Thursday, March 22, 2007

not the shape in my mind

It's strange, living in a new country. Everything is exactly the same: I still want grapes for breakfast and I still have to blow my nose when I first wake up and my hair still gets frizzy when it rains. It's the sameness that gets to me, the things that are so perfectly like to the way things have always been, and it feels wrong, as though everything is somehow mis-aligned, that these things should have changed along with everything else, that would be easier, to see everything change all at once and get used to the new order of things. But to have to examine each article, each item, each moment of my day as it occurs, every instant, everything, to compare whether it's familiar or suddenly morphed into a new, still recognizable but indisputably changed moment ... M doesn't seem to mind, to notice how many millions of things are different; indeed, he thrives on the change; wild foreignness and disappointingly familiar; like the same cookies in foreign packaging, made from materials in Trenton; packaged in Saskatchewan.

Tuesday, March 13, 2007

The skies begin to clear, and I'm at rest.

I lost my motivation long ago. Looking back, fighting the haze of memory, I remember being mildly surprised but unconcerned that first, crucial year. I told myself that I wanted to want to care. Was it true? Did I really want to care, after I had fought so long and hard and been so terribly betrayed? Yes, betrayed. That is the word that has taken me eight years to write.

The garbage truck empties the dumpster outside my window, reminding me where I am, and when. It has been years since those first months of clouded judgment, self-destructiveness fueled by intense self-hatred, stemming from years of quelched anger. Oh, how angry I was. How angry I still am. I moved through my teens with the same intensity a teenage girl cuts herself, ripping the skin apart hoping to put a picture to her rage, screaming through her silence.

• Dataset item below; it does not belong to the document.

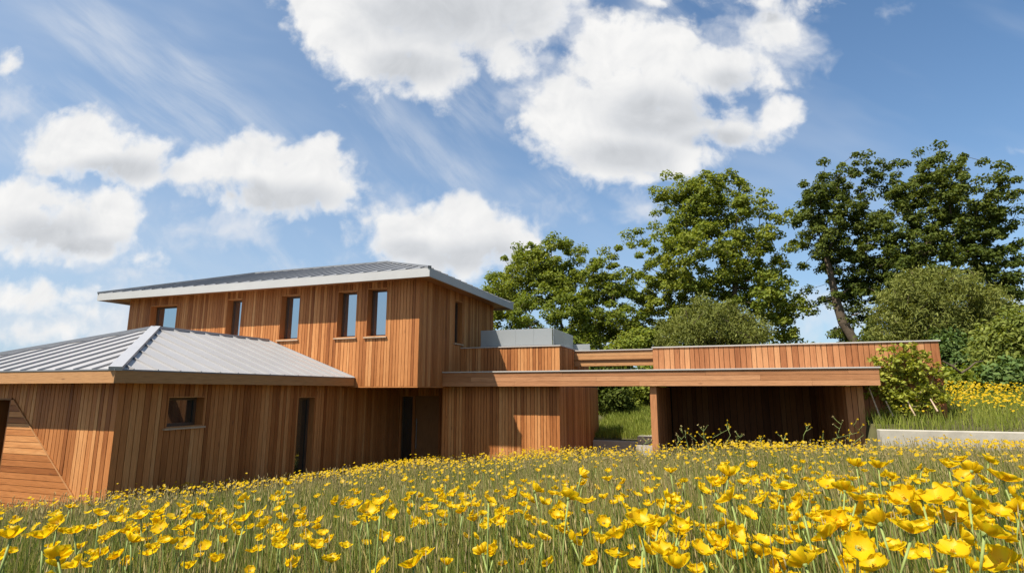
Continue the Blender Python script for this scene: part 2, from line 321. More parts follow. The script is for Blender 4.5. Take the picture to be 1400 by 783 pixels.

It surprises me, to write this. In the shower, still nursing the hangover from two nights ago, I recited Hemmingway's (or was it King's?) dictate over in my mind: one true thing. If you can find one true thing to put on the page, then you have something to write about. Just write one true thing, one thing you know is absolutely real. Now I know two true things: I lost my motivation long ago, and, with it, my self worth.